### DATA PROVIDED
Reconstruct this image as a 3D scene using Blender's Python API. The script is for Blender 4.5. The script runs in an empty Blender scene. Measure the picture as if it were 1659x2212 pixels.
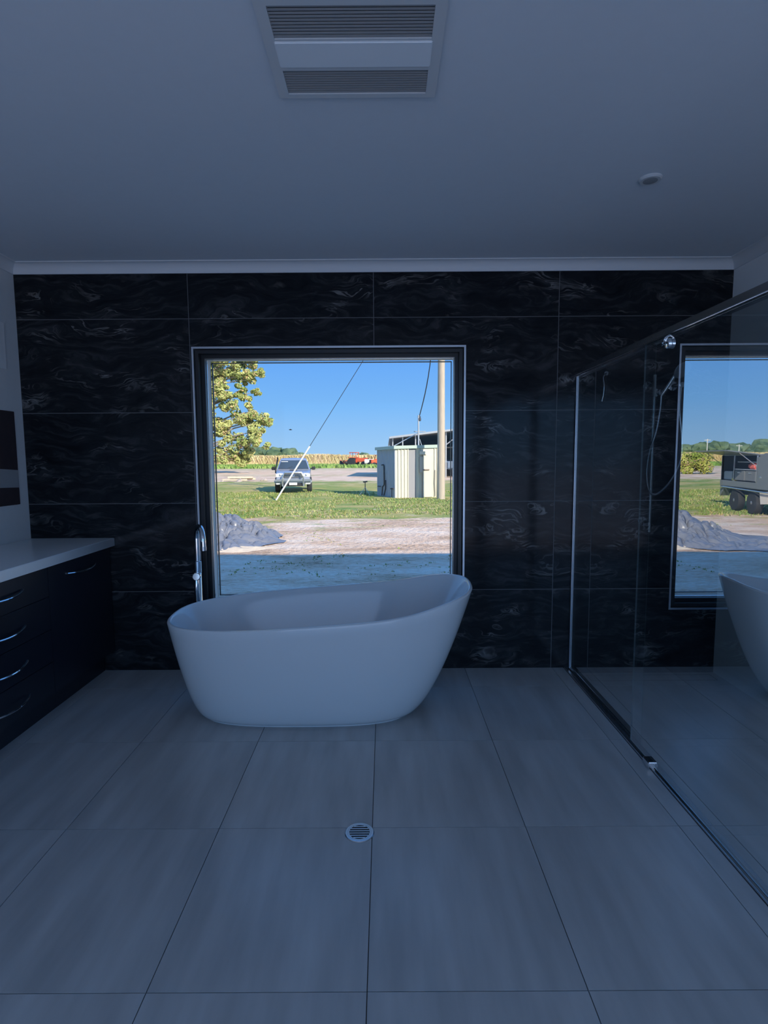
import bpy, bmesh, math, random
from mathutils import Vector, Matrix, noise

random.seed(7)
S = bpy.context.scene
COL = S.collection
PI = math.pi

# ------------------------------------------------------------------ camera
def make_camera():
    f, cx, cy, cz, p, y, r = 1196.6, 0.0625, -3.6953, 1.4393, 0.0961, 0.0010, -0.0064
    cp, sp = math.cos(p), math.sin(p)
    Rz = Matrix.Rotation(y, 3, 'Z')
    fwd, up, rt = Rz @ Vector((0, cp, -sp)), Rz @ Vector((0, sp, cp)), Rz @ Vector((1, 0, 0))
    c, s = math.cos(r), math.sin(r)
    rt, up = c * rt + s * up, -s * rt + c * up
    cam = bpy.data.cameras.new('camera')
    cam.sensor_fit = 'HORIZONTAL'
    cam.sensor_width = 36.0
    cam.lens = 36.0 * f / 1659.0
    cam.clip_start = 0.05
    cam.clip_end = 2000
    o = bpy.data.objects.new('camera', cam)
    M = Matrix((rt, up, -fwd)).transposed().to_4x4()
    M.translation = (cx, cy, cz)
    o.matrix_world = M
    COL.objects.link(o)
    S.camera = o
make_camera()

# ------------------------------------------------------------------ sky, sun, daylight, exposure
W = bpy.data.worlds.new('sky')
S.world = W
W.use_nodes = True
nt = W.node_tree
nt.nodes.clear()
wo = nt.nodes.new('ShaderNodeOutputWorld')
bg = nt.nodes.new('ShaderNodeBackground')
tc = nt.nodes.new('ShaderNodeTexCoord')
sx = nt.nodes.new('ShaderNodeSeparateXYZ')
rp = nt.nodes.new('ShaderNodeValToRGB')
nt.links.new(tc.outputs['Generated'], sx.inputs[0])
nt.links.new(sx.outputs['Z'], rp.inputs[0])
nt.links.new(rp.outputs[0], bg.inputs[0])
nt.links.new(bg.outputs[0], wo.inputs[0])
e = rp.color_ramp.elements
e[0].position, e[0].color = 0.0, (0.38, 0.62, 0.90, 1)
e[1].position, e[1].color = 0.20, (0.12, 0.38, 0.96, 1)
q = e.new(0.09); q.color = (0.21, 0.50, 0.95, 1)
q = e.new(1.0); q.color = (0.12, 0.36, 0.92, 1)
bg.inputs[1].default_value = 1.0

SUN_TO = Vector((0.62 * math.cos(math.radians(28)), -0.785 * math.cos(math.radians(28)), math.sin(math.radians(28))))
sl = bpy.data.lights.new('sun', 'SUN')
sl.energy = 6.0
sl.color = (1.0, 0.90, 0.76)
sl.angle = math.radians(0.6)
so = bpy.data.objects.new('sun', sl)
so.rotation_euler = SUN_TO.to_track_quat('Z', 'Y').to_euler()
so.location = (10, -12, 14)
COL.objects.link(so)

# daylight entering through the wide glazed opening in the wall behind the camera
al = bpy.data.lights.new('rear_daylight', 'AREA')
al.shape = 'RECTANGLE'
al.size, al.size_y = 3.0, 2.25
al.energy = 32
al.color = (0.25, 0.53, 1.0)
ao = bpy.data.objects.new('rear_daylight', al)
ao.location = (-0.05, -5.17, 1.2)
ao.rotation_euler = (math.radians(90), 0, 0)
COL.objects.link(ao)

S.view_settings.view_transform = 'Standard'
S.view_settings.look = 'None'
S.view_settings.exposure = 0.0
S.view_settings.gamma = 1.0
S.view_settings.use_curve_mapping = False

# ------------------------------------------------------------------ materials
MATS = {}
def new_mat(name):
    m = bpy.data.materials.new(name)
    m.use_nodes = True
    n = m.node_tree
    return m, n, n.nodes['Principled BSDF']

def pm(name, col, rough=0.5, metal=0.0, var=0.08, scale=6.0, bump=0.0, spec=0.5, stretch=(1, 1, 1), coat=0.0):
    """principled material whose colour varies a little through a noise texture"""
    if name in MATS:
        return MATS[name]
    m, n, b = new_mat(name)
    t = n.nodes.new('ShaderNodeTexCoord')
    mp = n.nodes.new('ShaderNodeMapping')
    mp.inputs['Scale'].default_value = stretch
    nz = n.nodes.new('ShaderNodeTexNoise')
    nz.inputs['Scale'].default_value = scale
    nz.inputs['Detail'].default_value = 4
    mx = n.nodes.new('ShaderNodeMix')
    mx.data_type = 'RGBA'
    mx.inputs[6].default_value = tuple(c * (1 - var) for c in col) + (1,)
    mx.inputs[7].default_value = tuple(min(1, c * (1 + var)) for c in col) + (1,)
    L = n.links.new
    L(t.outputs['Object'], mp.inputs[0]); L(mp.outputs[0], nz.inputs['Vector'])
    L(nz.outputs['Fac'], mx.inputs[0]); L(mx.outputs[2], b.inputs['Base Color'])
    b.inputs['Roughness'].default_value = rough
    b.inputs['Metallic'].default_value = metal
    b.inputs['Specular IOR Level'].default_value = spec
    b.inputs['Coat Weight'].default_value = coat
    if bump:
        bp = n.nodes.new('ShaderNodeBump')
        bp.inputs['Strength'].default_value = bump
        bp.inputs['Distance'].default_value = 0.02
        L(nz.outputs['Fac'], bp.inputs['Height']); L(bp.outputs[0], b.inputs['Normal'])
    MATS[name] = m
    return m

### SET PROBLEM
Reproduce the full listing faithfully, but do not carry over any pictures.

### REPLY
Reconstruct this image as a 3D scene using Blender's Python API. The script is for Blender 4.5. The script runs in an empty Blender scene. Measure the picture as if it were 1659x2212 pixels.
import bpy, bmesh, math, random
from mathutils import Vector, Matrix, noise

random.seed(7)
S = bpy.context.scene
COL = S.collection
PI = math.pi

# ------------------------------------------------------------------ camera
def make_camera():
    f, cx, cy, cz, p, y, r = 1196.6, 0.0625, -3.6953, 1.4393, 0.0961, 0.0010, -0.0064
    cp, sp = math.cos(p), math.sin(p)
    Rz = Matrix.Rotation(y, 3, 'Z')
    fwd, up, rt = Rz @ Vector((0, cp, -sp)), Rz @ Vector((0, sp, cp)), Rz @ Vector((1, 0, 0))
    c, s = math.cos(r), math.sin(r)
    rt, up = c * rt + s * up, -s * rt + c * up
    cam = bpy.data.cameras.new('camera')
    cam.sensor_fit = 'HORIZONTAL'
    cam.sensor_width = 36.0
    cam.lens = 36.0 * f / 1659.0
    cam.clip_start = 0.05
    cam.clip_end = 2000
    o = bpy.data.objects.new('camera', cam)
    M = Matrix((rt, up, -fwd)).transposed().to_4x4()
    M.translation = (cx, cy, cz)
    o.matrix_world = M
    COL.objects.link(o)
    S.camera = o
make_camera()

# ------------------------------------------------------------------ sky, sun, daylight, exposure
W = bpy.data.worlds.new('sky')
S.world = W
W.use_nodes = True
nt = W.node_tree
nt.nodes.clear()
wo = nt.nodes.new('ShaderNodeOutputWorld')
bg = nt.nodes.new('ShaderNodeBackground')
tc = nt.nodes.new('ShaderNodeTexCoord')
sx = nt.nodes.new('ShaderNodeSeparateXYZ')
rp = nt.nodes.new('ShaderNodeValToRGB')
nt.links.new(tc.outputs['Generated'], sx.inputs[0])
nt.links.new(sx.outputs['Z'], rp.inputs[0])
nt.links.new(rp.outputs[0], bg.inputs[0])
nt.links.new(bg.outputs[0], wo.inputs[0])
e = rp.color_ramp.elements
e[0].position, e[0].color = 0.0, (0.38, 0.62, 0.90, 1)
e[1].position, e[1].color = 0.20, (0.12, 0.38, 0.96, 1)
q = e.new(0.09); q.color = (0.21, 0.50, 0.95, 1)
q = e.new(1.0); q.color = (0.12, 0.36, 0.92, 1)
bg.inputs[1].default_value = 1.0

SUN_TO = Vector((0.62 * math.cos(math.radians(28)), -0.785 * math.cos(math.radians(28)), math.sin(math.radians(28))))
sl = bpy.data.lights.new('sun', 'SUN')
sl.energy = 6.0
sl.color = (1.0, 0.90, 0.76)
sl.angle = math.radians(0.6)
so = bpy.data.objects.new('sun', sl)
so.rotation_euler = SUN_TO.to_track_quat('Z', 'Y').to_euler()
so.location = (10, -12, 14)
COL.objects.link(so)

# daylight entering through the wide glazed opening in the wall behind the camera
al = bpy.data.lights.new('rear_daylight', 'AREA')
al.shape = 'RECTANGLE'
al.size, al.size_y = 3.0, 2.25
al.energy = 32
al.color = (0.25, 0.53, 1.0)
ao = bpy.data.objects.new('rear_daylight', al)
ao.location = (-0.05, -5.17, 1.2)
ao.rotation_euler = (math.radians(90), 0, 0)
COL.objects.link(ao)

S.view_settings.view_transform = 'Standard'
S.view_settings.look = 'None'
S.view_settings.exposure = 0.0
S.view_settings.gamma = 1.0
S.view_settings.use_curve_mapping = False

# ------------------------------------------------------------------ materials
MATS = {}
def new_mat(name):
    m = bpy.data.materials.new(name)
    m.use_nodes = True
    n = m.node_tree
    return m, n, n.nodes['Principled BSDF']

def pm(name, col, rough=0.5, metal=0.0, var=0.08, scale=6.0, bump=0.0, spec=0.5, stretch=(1, 1, 1), coat=0.0):
    """principled material whose colour varies a little through a noise texture"""
    if name in MATS:
        return MATS[name]
    m, n, b = new_mat(name)
    t = n.nodes.new('ShaderNodeTexCoord')
    mp = n.nodes.new('ShaderNodeMapping')
    mp.inputs['Scale'].default_value = stretch
    nz = n.nodes.new('ShaderNodeTexNoise')
    nz.inputs['Scale'].default_value = scale
    nz.inputs['Detail'].default_value = 4
    mx = n.nodes.new('ShaderNodeMix')
    mx.data_type = 'RGBA'
    mx.inputs[6].default_value = tuple(c * (1 - var) for c in col) + (1,)
    mx.inputs[7].default_value = tuple(min(1, c * (1 + var)) for c in col) + (1,)
    L = n.links.new
    L(t.outputs['Object'], mp.inputs[0]); L(mp.outputs[0], nz.inputs['Vector'])
    L(nz.outputs['Fac'], mx.inputs[0]); L(mx.outputs[2], b.inputs['Base Color'])
    b.inputs['Roughness'].default_value = rough
    b.inputs['Metallic'].default_value = metal
    b.inputs['Specular IOR Level'].default_value = spec
    b.inputs['Coat Weight'].default_value = coat
    if bump:
        bp = n.nodes.new('ShaderNodeBump')
        bp.inputs['Strength'].default_value = bump
        bp.inputs['Distance'].default_value = 0.02
        L(nz.outputs['Fac'], bp.inputs['Height']); L(bp.outputs[0], b.inputs['Normal'])
    MATS[name] = m
    return m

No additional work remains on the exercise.